Credit: U.S. Air Force | Master Sgt. Cecilio Ricardo

Military recruits have marched off to boot camp with nothing more than their families' well-wishes in the past, but today's warriors could get a little help from their smartphones. The U.S. Air Force Reserve has drawn up a wish list for a smartphone app that can help recruits adjust to basic training and military life.

The dream app combines nutrition and exercise features that even civilian smartphone owners might envy. One app feature would count calories based on photos of food taken by the phone.
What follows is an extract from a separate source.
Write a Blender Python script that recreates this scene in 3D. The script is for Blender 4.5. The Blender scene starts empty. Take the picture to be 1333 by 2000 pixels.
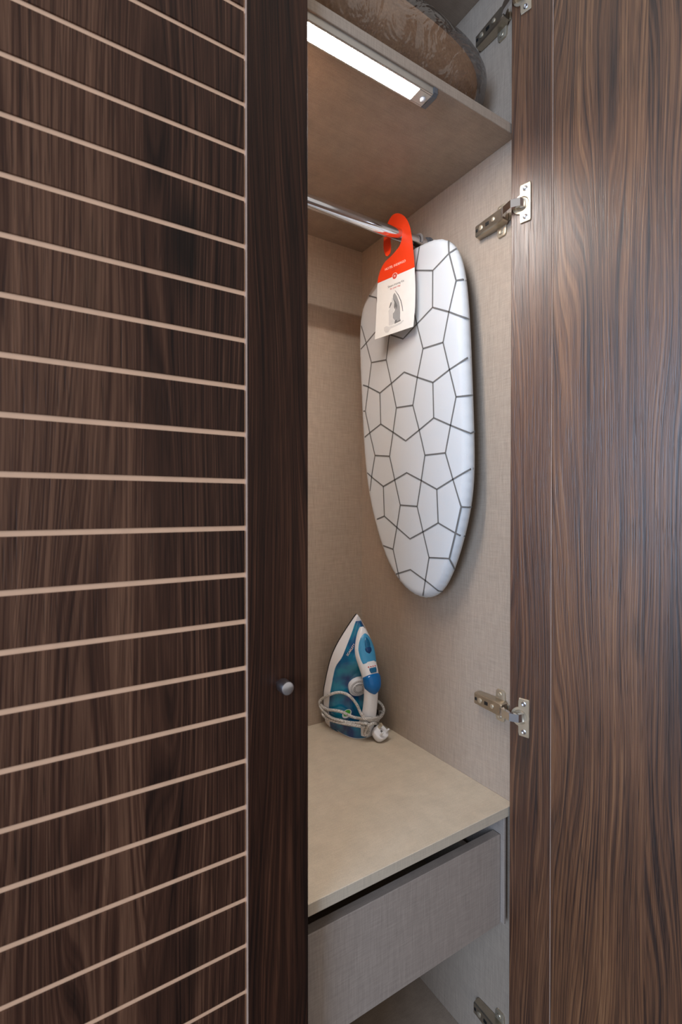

Another would map a recruit's runs based on their smartphone GPS. A third feature would even provide a digital assistant similar to the Apple iPhone's Siri that can talk fitness encouragement to trainees.

But the app ideas list also has plenty of military-centric features based on learning military law, chain of command or individual responsibilities as an Air Force Reserve member. Even suggested games have themes, including "Name the Military Tune" or "Weapons Familiarization" for the U.S. military's standard-issue M-16 assault rifle — not to mention games for learning rank, chain of command, military law, and Air Force history.

Such games would combine with possible social networking features that include basic profile information (including gender, base of assignment and ship date) and help bring people together for carpooling or to cooperate in fitness challenges. The Air Force Reserve envisions the app allowing up to 4,000 users at a time accessing the Internet through smartphone, netbook, tablet or computer.

The Air Force Reserve put out the call for interested smartphone app-makers in a "request for information" notice on June 13 with an original deadline of June 26 for any interested app-makers. But it has already extended the contact due date to July 6 because of "significant interest and questions."